___ SUPPLIED DATA ___
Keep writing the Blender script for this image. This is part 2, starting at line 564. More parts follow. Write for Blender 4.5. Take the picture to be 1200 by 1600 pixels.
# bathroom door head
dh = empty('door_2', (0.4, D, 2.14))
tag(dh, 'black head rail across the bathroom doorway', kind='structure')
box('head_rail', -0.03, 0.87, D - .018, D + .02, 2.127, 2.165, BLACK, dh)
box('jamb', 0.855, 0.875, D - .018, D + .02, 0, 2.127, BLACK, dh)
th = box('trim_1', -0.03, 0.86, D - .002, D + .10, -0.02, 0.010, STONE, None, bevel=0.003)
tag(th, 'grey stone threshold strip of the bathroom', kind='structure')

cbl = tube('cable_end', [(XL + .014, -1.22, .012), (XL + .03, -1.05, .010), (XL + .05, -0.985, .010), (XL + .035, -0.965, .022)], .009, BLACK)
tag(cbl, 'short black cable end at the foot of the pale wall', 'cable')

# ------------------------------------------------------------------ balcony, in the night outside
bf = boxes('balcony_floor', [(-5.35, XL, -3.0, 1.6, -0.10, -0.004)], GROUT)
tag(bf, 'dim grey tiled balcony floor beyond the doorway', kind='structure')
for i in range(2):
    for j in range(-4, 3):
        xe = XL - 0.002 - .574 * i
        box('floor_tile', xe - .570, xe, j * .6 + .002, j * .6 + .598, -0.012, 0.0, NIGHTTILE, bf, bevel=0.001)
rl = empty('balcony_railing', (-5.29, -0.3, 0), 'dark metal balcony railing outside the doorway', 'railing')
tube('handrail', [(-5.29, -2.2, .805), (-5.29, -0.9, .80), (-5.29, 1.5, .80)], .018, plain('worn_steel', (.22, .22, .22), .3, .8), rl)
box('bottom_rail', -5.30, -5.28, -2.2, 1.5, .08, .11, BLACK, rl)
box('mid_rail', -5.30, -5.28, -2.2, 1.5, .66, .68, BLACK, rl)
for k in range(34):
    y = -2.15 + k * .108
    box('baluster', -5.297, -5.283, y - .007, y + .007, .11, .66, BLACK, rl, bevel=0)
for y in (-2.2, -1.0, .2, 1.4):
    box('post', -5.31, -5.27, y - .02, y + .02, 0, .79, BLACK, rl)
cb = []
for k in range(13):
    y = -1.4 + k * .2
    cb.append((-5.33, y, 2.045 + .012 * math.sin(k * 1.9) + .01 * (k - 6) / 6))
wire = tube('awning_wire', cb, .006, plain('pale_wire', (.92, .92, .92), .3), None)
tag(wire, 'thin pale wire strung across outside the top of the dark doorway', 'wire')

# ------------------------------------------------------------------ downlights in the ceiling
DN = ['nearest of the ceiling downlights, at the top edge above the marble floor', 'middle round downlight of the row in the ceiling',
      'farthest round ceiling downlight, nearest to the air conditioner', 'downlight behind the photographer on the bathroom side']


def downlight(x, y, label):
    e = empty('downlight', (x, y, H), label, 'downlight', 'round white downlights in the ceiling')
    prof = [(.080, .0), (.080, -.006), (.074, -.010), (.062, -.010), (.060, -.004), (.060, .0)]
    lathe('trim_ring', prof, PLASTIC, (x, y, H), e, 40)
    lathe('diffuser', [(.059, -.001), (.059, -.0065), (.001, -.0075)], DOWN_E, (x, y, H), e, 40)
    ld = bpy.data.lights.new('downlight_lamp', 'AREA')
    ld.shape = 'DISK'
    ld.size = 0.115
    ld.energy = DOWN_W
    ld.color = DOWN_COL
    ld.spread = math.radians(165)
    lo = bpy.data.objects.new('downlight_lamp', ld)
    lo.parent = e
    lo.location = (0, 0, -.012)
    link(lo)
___
> _WHAT TO PRODUCE_
From the listing above, reproduce all the lines exactly.

> _RESULT OF THIS EXERCISE_
Keep writing the Blender script for this image. This is part 2, starting at line 564. More parts follow. Write for Blender 4.5. Take the picture to be 1200 by 1600 pixels.
# bathroom door head
dh = empty('door_2', (0.4, D, 2.14))
tag(dh, 'black head rail across the bathroom doorway', kind='structure')
box('head_rail', -0.03, 0.87, D - .018, D + .02, 2.127, 2.165, BLACK, dh)
box('jamb', 0.855, 0.875, D - .018, D + .02, 0, 2.127, BLACK, dh)
th = box('trim_1', -0.03, 0.86, D - .002, D + .10, -0.02, 0.010, STONE, None, bevel=0.003)
tag(th, 'grey stone threshold strip of the bathroom', kind='structure')

cbl = tube('cable_end', [(XL + .014, -1.22, .012), (XL + .03, -1.05, .010), (XL + .05, -0.985, .010), (XL + .035, -0.965, .022)], .009, BLACK)
tag(cbl, 'short black cable end at the foot of the pale wall', 'cable')

# ------------------------------------------------------------------ balcony, in the night outside
bf = boxes('balcony_floor', [(-5.35, XL, -3.0, 1.6, -0.10, -0.004)], GROUT)
tag(bf, 'dim grey tiled balcony floor beyond the doorway', kind='structure')
for i in range(2):
    for j in range(-4, 3):
        xe = XL - 0.002 - .574 * i
        box('floor_tile', xe - .570, xe, j * .6 + .002, j * .6 + .598, -0.012, 0.0, NIGHTTILE, bf, bevel=0.001)
rl = empty('balcony_railing', (-5.29, -0.3, 0), 'dark metal balcony railing outside the doorway', 'railing')
tube('handrail', [(-5.29, -2.2, .805), (-5.29, -0.9, .80), (-5.29, 1.5, .80)], .018, plain('worn_steel', (.22, .22, .22), .3, .8), rl)
box('bottom_rail', -5.30, -5.28, -2.2, 1.5, .08, .11, BLACK, rl)
box('mid_rail', -5.30, -5.28, -2.2, 1.5, .66, .68, BLACK, rl)
for k in range(34):
    y = -2.15 + k * .108
    box('baluster', -5.297, -5.283, y - .007, y + .007, .11, .66, BLACK, rl, bevel=0)
for y in (-2.2, -1.0, .2, 1.4):
    box('post', -5.31, -5.27, y - .02, y + .02, 0, .79, BLACK, rl)
cb = []
for k in range(13):
    y = -1.4 + k * .2
    cb.append((-5.33, y, 2.045 + .012 * math.sin(k * 1.9) + .01 * (k - 6) / 6))
wire = tube('awning_wire', cb, .006, plain('pale_wire', (.92, .92, .92), .3), None)
tag(wire, 'thin pale wire strung across outside the top of the dark doorway', 'wire')

# ------------------------------------------------------------------ downlights in the ceiling
DN = ['nearest of the ceiling downlights, at the top edge above the marble floor', 'middle round downlight of the row in the ceiling',
      'farthest round ceiling downlight, nearest to the air conditioner', 'downlight behind the photographer on the bathroom side']


def downlight(x, y, label):
    e = empty('downlight', (x, y, H), label, 'downlight', 'round white downlights in the ceiling')
    prof = [(.080, .0), (.080, -.006), (.074, -.010), (.062, -.010), (.060, -.004), (.060, .0)]
    lathe('trim_ring', prof, PLASTIC, (x, y, H), e, 40)
    lathe('diffuser', [(.059, -.001), (.059, -.0065), (.001, -.0075)], DOWN_E, (x, y, H), e, 40)
    ld = bpy.data.lights.new('downlight_lamp', 'AREA')
    ld.shape = 'DISK'
    ld.size = 0.115
    ld.energy = DOWN_W
    ld.color = DOWN_COL
    ld.spread = math.radians(165)
    lo = bpy.data.objects.new('downlight_lamp', ld)
    lo.parent = e
    lo.location = (0, 0, -.012)
    link(lo)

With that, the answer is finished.